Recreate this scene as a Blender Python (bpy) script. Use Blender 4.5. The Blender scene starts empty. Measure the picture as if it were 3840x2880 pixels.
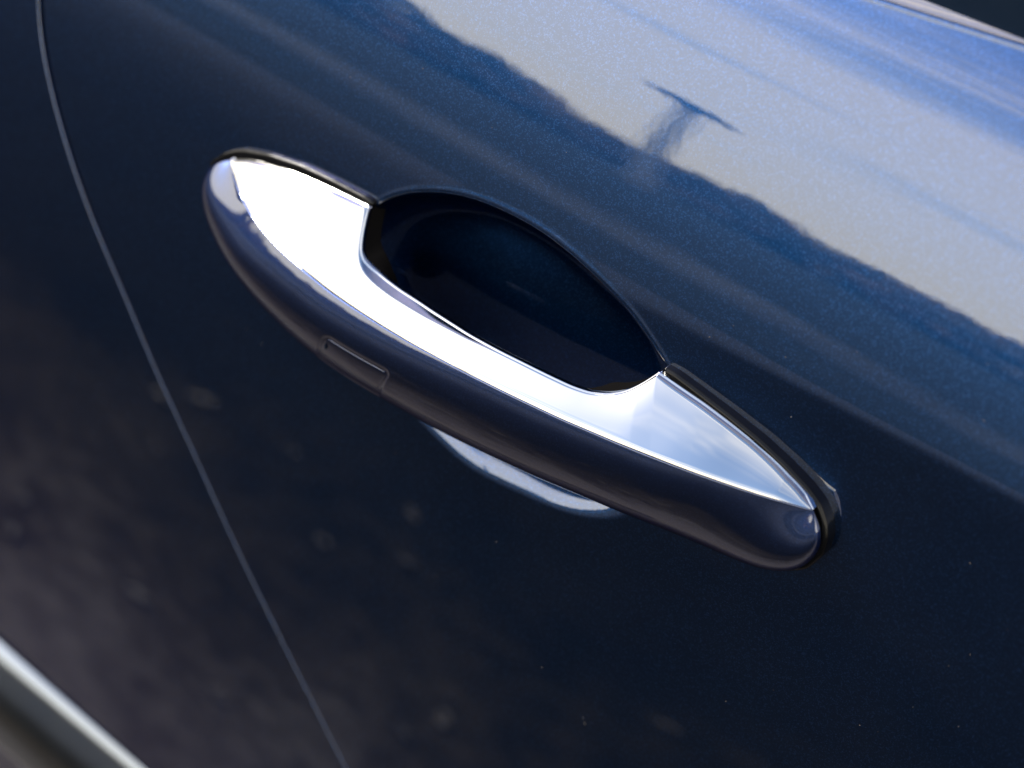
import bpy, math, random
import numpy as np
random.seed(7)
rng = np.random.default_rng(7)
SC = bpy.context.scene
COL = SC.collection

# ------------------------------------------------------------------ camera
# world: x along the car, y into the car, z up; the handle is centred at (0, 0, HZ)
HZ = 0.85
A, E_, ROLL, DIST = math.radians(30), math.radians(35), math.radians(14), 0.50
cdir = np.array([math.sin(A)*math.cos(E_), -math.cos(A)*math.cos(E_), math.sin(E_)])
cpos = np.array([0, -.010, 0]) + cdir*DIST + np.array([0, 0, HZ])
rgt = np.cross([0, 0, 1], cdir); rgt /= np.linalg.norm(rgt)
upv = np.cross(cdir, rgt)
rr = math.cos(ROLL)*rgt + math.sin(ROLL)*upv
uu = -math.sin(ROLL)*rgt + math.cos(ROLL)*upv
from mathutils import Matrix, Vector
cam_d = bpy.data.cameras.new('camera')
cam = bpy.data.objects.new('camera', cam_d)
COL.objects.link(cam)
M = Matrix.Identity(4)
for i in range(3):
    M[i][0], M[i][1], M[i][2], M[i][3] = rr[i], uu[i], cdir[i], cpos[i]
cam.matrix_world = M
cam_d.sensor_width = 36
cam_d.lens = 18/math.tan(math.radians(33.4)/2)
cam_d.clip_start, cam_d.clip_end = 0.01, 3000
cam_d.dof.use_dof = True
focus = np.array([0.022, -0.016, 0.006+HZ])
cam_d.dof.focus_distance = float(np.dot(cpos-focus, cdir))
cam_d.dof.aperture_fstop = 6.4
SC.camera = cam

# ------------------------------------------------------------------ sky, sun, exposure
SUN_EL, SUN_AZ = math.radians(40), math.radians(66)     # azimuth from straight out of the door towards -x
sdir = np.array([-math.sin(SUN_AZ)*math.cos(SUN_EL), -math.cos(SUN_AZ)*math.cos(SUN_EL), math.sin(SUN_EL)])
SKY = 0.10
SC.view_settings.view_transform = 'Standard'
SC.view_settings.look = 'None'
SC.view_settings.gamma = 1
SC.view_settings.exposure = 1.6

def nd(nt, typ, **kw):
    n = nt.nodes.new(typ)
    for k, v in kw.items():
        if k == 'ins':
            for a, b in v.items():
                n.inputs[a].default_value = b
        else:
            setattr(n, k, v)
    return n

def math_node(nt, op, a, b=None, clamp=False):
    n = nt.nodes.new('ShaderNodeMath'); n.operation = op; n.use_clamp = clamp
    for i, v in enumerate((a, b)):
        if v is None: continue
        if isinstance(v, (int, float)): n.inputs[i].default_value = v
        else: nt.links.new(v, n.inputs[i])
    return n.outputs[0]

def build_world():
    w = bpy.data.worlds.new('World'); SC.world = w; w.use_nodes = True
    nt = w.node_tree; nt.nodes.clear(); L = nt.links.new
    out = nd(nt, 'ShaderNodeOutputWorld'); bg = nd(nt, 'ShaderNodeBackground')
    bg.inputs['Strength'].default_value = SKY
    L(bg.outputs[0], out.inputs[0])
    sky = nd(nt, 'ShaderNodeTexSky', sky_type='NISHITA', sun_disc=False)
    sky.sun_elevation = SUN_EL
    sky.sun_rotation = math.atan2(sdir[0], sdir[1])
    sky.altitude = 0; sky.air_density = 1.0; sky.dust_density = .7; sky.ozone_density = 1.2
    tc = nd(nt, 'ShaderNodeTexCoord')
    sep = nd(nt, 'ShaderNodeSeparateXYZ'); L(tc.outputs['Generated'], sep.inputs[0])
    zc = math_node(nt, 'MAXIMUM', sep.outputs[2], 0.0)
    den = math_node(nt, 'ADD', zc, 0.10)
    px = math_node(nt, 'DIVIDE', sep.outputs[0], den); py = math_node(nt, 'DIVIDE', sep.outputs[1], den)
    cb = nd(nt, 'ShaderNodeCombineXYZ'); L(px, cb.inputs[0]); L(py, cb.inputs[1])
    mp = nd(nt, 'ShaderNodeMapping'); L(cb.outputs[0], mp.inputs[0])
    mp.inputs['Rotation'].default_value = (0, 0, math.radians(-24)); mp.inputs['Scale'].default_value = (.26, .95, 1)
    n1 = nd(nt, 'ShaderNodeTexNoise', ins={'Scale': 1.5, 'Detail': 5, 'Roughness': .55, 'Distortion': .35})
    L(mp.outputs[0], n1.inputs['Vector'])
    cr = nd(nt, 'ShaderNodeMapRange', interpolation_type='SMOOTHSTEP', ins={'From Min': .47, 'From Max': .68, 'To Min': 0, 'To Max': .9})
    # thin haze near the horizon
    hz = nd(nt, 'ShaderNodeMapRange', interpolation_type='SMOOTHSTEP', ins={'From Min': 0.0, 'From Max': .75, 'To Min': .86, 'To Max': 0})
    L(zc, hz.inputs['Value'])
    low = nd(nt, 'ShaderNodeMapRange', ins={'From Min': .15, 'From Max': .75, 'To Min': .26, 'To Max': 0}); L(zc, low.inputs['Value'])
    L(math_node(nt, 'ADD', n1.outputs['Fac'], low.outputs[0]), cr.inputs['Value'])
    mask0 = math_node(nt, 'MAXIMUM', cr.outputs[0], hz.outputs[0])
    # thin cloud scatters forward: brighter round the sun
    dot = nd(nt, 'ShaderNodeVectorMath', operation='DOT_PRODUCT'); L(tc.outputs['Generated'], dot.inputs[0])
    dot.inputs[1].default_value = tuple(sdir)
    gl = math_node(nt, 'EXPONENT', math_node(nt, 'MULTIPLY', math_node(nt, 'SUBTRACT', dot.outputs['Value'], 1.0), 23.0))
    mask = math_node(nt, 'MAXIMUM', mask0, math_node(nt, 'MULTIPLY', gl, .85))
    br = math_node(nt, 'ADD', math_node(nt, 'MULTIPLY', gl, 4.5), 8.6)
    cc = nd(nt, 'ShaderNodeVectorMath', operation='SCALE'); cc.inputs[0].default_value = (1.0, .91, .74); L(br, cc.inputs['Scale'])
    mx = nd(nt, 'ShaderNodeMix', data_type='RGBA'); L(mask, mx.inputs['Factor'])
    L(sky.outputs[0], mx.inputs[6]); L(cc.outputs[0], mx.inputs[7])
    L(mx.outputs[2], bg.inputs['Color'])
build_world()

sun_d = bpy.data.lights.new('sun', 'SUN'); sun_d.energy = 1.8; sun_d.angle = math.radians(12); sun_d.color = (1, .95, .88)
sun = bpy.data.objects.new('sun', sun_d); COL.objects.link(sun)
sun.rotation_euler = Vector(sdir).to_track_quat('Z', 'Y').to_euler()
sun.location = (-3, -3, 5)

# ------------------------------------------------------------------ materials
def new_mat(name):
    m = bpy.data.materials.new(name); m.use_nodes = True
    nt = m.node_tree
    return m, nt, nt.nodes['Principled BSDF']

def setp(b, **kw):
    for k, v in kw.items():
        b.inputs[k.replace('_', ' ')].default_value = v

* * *

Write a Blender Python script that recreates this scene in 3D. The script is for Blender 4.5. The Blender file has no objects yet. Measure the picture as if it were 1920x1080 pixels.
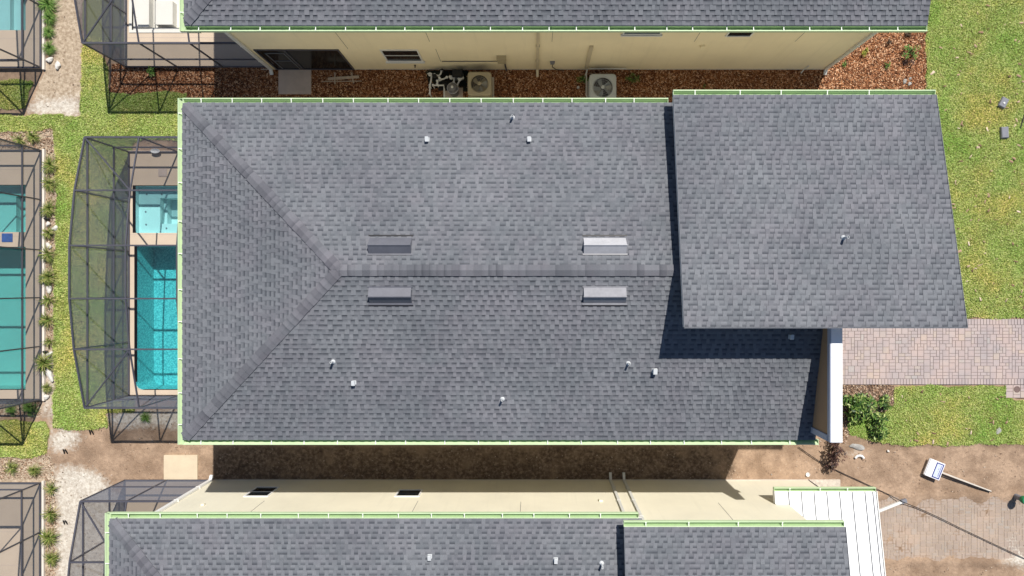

### TASK TO COMPLETE
Your task is to retype exactly the lines from the one containing "Recreate this scene" through the one containing "COL = SC.collection", leaving every picture out.

### COMPLETE ANSWER
Recreate this scene as a Blender Python (bpy) script. Use Blender 4.5. The Blender scene starts empty. Measure the picture as if it were 3840x2880 pixels.
import bpy, math, random
import numpy as np
random.seed(7)
rng = np.random.default_rng(7)
SC = bpy.context.scene
COL = SC.collection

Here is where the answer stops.